WRITTEN TASK => Extract every line of the material below and reproduce it faithfully.

>> START COLLECTED MATERIAL

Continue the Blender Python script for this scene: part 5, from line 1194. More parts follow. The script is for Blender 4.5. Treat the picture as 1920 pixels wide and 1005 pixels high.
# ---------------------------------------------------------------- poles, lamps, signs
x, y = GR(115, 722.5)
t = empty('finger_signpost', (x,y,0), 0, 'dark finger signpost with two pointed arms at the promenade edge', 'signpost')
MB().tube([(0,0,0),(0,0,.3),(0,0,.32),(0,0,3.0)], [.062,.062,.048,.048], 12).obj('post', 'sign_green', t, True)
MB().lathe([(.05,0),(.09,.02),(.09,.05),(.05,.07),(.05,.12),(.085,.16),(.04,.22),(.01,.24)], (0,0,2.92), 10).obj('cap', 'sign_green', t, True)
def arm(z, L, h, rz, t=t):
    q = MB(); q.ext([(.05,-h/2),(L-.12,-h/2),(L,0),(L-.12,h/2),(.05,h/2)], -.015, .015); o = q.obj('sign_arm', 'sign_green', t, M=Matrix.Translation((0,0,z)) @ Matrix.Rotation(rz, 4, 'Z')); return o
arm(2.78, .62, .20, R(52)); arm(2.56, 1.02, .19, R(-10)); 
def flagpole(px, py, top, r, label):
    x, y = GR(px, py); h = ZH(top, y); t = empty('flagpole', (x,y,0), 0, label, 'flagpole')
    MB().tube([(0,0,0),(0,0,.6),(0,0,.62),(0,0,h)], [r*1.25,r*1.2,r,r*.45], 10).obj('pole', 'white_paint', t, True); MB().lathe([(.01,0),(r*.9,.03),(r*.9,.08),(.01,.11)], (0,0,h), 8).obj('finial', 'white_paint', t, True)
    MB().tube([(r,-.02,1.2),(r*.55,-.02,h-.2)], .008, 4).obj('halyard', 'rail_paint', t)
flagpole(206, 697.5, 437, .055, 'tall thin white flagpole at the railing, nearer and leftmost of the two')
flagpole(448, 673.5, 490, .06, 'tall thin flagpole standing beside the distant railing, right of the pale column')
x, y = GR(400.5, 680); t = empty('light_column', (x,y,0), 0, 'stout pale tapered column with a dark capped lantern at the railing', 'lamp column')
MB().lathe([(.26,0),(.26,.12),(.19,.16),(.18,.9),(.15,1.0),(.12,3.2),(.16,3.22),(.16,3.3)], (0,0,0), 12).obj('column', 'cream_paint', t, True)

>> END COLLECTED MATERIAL

CORRECT ANSWER =>
Continue the Blender Python script for this scene: part 5, from line 1194. More parts follow. The script is for Blender 4.5. Treat the picture as 1920 pixels wide and 1005 pixels high.
# ---------------------------------------------------------------- poles, lamps, signs
x, y = GR(115, 722.5)
t = empty('finger_signpost', (x,y,0), 0, 'dark finger signpost with two pointed arms at the promenade edge', 'signpost')
MB().tube([(0,0,0),(0,0,.3),(0,0,.32),(0,0,3.0)], [.062,.062,.048,.048], 12).obj('post', 'sign_green', t, True)
MB().lathe([(.05,0),(.09,.02),(.09,.05),(.05,.07),(.05,.12),(.085,.16),(.04,.22),(.01,.24)], (0,0,2.92), 10).obj('cap', 'sign_green', t, True)
def arm(z, L, h, rz, t=t):
    q = MB(); q.ext([(.05,-h/2),(L-.12,-h/2),(L,0),(L-.12,h/2),(.05,h/2)], -.015, .015); o = q.obj('sign_arm', 'sign_green', t, M=Matrix.Translation((0,0,z)) @ Matrix.Rotation(rz, 4, 'Z')); return o
arm(2.78, .62, .20, R(52)); arm(2.56, 1.02, .19, R(-10)); 
def flagpole(px, py, top, r, label):
    x, y = GR(px, py); h = ZH(top, y); t = empty('flagpole', (x,y,0), 0, label, 'flagpole')
    MB().tube([(0,0,0),(0,0,.6),(0,0,.62),(0,0,h)], [r*1.25,r*1.2,r,r*.45], 10).obj('pole', 'white_paint', t, True); MB().lathe([(.01,0),(r*.9,.03),(r*.9,.08),(.01,.11)], (0,0,h), 8).obj('finial', 'white_paint', t, True)
    MB().tube([(r,-.02,1.2),(r*.55,-.02,h-.2)], .008, 4).obj('halyard', 'rail_paint', t)
flagpole(206, 697.5, 437, .055, 'tall thin white flagpole at the railing, nearer and leftmost of the two')
flagpole(448, 673.5, 490, .06, 'tall thin flagpole standing beside the distant railing, right of the pale column')
x, y = GR(400.5, 680); t = empty('light_column', (x,y,0), 0, 'stout pale tapered column with a dark capped lantern at the railing', 'lamp column')
MB().lathe([(.26,0),(.26,.12),(.19,.16),(.18,.9),(.15,1.0),(.12,3.2),(.16,3.22),(.16,3.3)], (0,0,0), 12).obj('column', 'cream_paint', t, True)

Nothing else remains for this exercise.